INSTRUCTION
Filter this data down to the lines that hold "scene", and copy them.

SUPPLIED INFORMATION
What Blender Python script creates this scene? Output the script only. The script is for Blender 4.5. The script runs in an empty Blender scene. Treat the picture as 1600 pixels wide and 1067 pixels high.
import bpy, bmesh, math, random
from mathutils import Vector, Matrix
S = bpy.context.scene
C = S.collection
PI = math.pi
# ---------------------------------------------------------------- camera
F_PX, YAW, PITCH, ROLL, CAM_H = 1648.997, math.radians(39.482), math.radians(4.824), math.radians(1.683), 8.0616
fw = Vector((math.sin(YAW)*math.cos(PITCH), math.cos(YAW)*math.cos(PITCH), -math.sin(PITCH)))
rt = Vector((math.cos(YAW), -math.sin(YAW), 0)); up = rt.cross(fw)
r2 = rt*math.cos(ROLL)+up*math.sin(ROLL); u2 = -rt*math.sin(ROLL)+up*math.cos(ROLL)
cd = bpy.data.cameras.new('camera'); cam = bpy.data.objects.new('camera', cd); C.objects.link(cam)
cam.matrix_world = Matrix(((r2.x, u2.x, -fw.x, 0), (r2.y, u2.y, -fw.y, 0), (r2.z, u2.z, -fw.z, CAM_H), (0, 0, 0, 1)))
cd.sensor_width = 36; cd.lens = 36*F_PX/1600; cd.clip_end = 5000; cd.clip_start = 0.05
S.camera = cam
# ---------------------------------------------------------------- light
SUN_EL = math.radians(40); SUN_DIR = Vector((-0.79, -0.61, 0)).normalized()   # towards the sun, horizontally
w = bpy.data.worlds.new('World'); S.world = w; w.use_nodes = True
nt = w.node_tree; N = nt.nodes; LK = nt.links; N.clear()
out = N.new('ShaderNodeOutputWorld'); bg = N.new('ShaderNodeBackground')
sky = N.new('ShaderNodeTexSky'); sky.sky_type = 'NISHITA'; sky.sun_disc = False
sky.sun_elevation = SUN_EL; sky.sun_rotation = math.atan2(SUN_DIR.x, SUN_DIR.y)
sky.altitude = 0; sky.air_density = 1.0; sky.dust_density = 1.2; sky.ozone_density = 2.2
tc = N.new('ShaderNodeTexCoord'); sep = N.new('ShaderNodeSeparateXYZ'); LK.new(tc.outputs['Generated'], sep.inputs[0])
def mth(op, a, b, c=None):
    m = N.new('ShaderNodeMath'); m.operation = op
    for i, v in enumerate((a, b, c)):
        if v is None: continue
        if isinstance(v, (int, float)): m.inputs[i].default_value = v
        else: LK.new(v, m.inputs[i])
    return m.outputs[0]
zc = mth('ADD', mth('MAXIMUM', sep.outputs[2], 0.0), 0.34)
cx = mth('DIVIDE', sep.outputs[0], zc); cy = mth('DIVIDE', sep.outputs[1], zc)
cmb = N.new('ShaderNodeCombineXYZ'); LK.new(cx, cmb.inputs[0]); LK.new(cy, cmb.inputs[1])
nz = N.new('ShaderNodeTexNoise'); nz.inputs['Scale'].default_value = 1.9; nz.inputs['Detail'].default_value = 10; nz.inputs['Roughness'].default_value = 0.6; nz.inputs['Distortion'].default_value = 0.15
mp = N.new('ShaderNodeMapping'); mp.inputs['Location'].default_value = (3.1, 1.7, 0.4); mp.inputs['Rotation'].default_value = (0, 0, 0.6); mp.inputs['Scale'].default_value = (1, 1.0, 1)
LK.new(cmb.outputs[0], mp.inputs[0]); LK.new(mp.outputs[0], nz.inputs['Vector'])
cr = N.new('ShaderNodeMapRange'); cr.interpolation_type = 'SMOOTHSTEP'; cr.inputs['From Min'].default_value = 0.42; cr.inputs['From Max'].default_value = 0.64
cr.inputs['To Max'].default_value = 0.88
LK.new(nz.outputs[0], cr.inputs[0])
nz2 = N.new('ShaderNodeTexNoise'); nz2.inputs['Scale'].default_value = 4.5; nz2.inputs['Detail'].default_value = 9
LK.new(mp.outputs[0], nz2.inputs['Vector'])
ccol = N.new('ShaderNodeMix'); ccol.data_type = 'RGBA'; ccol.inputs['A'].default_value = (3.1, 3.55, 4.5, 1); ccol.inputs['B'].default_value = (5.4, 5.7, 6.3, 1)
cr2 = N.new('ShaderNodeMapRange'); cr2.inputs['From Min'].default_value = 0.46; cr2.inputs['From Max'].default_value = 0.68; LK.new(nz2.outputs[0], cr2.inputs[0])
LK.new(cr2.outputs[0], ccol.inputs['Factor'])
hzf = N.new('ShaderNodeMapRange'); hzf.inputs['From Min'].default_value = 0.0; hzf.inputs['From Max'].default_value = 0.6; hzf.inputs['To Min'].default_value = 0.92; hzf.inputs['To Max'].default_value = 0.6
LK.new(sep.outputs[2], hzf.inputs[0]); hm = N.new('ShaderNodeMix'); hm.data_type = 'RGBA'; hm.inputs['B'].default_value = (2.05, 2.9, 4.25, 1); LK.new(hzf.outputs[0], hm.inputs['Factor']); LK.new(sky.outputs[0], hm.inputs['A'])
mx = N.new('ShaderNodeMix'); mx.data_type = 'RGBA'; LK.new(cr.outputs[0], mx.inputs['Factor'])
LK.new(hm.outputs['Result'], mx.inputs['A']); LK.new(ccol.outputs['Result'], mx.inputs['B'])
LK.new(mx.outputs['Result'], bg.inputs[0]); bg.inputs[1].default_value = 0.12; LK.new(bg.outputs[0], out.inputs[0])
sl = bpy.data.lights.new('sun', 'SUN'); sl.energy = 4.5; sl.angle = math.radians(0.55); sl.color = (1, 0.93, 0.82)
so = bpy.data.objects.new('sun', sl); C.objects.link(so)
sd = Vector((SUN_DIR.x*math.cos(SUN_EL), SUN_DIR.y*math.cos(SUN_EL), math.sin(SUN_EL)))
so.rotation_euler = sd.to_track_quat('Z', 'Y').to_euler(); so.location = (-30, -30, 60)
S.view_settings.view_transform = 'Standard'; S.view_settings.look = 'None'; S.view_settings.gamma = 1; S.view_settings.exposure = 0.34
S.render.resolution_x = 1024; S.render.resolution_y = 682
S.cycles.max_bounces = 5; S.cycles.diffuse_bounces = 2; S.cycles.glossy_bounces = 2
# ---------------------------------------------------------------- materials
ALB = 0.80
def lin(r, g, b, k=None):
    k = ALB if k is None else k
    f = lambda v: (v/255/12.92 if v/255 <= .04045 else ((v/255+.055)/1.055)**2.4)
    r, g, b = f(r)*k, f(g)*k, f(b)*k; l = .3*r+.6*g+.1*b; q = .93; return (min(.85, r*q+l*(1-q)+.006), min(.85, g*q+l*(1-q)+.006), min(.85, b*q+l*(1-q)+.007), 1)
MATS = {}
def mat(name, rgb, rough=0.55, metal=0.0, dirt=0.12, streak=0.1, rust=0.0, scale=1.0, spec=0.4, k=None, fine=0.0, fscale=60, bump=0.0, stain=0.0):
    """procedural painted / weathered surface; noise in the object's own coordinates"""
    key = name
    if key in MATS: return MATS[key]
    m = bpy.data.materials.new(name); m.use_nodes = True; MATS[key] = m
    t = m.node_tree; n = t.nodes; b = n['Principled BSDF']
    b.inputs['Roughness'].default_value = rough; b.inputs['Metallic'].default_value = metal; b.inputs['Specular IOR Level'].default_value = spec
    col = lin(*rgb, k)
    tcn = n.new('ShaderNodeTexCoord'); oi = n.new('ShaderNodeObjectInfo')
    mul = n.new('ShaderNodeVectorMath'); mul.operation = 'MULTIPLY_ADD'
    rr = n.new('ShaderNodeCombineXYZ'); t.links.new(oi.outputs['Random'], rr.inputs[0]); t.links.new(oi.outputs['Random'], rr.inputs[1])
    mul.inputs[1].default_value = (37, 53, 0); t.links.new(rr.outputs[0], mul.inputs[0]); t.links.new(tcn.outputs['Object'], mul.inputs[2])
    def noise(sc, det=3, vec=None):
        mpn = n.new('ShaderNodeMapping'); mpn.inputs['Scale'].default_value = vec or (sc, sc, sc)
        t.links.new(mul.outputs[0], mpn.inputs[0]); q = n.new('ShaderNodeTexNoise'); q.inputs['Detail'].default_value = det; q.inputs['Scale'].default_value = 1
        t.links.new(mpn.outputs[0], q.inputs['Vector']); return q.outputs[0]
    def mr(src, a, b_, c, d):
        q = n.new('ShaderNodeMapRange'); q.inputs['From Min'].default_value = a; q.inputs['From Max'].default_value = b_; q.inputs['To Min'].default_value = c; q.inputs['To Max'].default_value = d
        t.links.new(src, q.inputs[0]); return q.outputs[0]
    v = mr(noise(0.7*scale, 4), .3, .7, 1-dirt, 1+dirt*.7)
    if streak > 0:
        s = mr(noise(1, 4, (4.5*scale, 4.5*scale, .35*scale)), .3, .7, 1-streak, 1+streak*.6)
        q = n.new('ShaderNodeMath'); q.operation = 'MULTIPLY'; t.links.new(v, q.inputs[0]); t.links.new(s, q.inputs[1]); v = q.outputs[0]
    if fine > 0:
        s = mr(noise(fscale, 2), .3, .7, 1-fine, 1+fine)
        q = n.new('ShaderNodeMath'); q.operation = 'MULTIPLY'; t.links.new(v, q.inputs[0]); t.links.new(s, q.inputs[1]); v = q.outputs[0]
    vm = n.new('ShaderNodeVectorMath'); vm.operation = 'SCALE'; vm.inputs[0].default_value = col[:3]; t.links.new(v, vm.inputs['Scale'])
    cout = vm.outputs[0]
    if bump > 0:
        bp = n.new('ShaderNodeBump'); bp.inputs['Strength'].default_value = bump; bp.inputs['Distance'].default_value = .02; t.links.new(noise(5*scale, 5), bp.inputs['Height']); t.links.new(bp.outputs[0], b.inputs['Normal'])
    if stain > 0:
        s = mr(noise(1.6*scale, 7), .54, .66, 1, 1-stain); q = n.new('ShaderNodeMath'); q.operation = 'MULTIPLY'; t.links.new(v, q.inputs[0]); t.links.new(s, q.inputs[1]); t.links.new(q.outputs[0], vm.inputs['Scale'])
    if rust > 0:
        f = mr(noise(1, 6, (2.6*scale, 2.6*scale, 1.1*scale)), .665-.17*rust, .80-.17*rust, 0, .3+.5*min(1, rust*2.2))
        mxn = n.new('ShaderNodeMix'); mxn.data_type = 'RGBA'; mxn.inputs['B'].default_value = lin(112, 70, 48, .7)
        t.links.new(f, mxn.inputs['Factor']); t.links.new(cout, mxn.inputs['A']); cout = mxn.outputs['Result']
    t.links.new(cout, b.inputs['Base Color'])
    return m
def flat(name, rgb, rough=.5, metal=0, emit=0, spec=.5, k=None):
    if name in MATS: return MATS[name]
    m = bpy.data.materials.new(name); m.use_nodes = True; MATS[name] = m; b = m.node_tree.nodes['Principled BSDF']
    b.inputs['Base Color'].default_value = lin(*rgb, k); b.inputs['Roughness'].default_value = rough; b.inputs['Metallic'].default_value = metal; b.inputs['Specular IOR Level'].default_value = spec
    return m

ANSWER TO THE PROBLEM
What Blender Python script creates this scene? Output the script only. The script is for Blender 4.5. The script runs in an empty Blender scene. Treat the picture as 1600 pixels wide and 1067 pixels high.
S = bpy.context.scene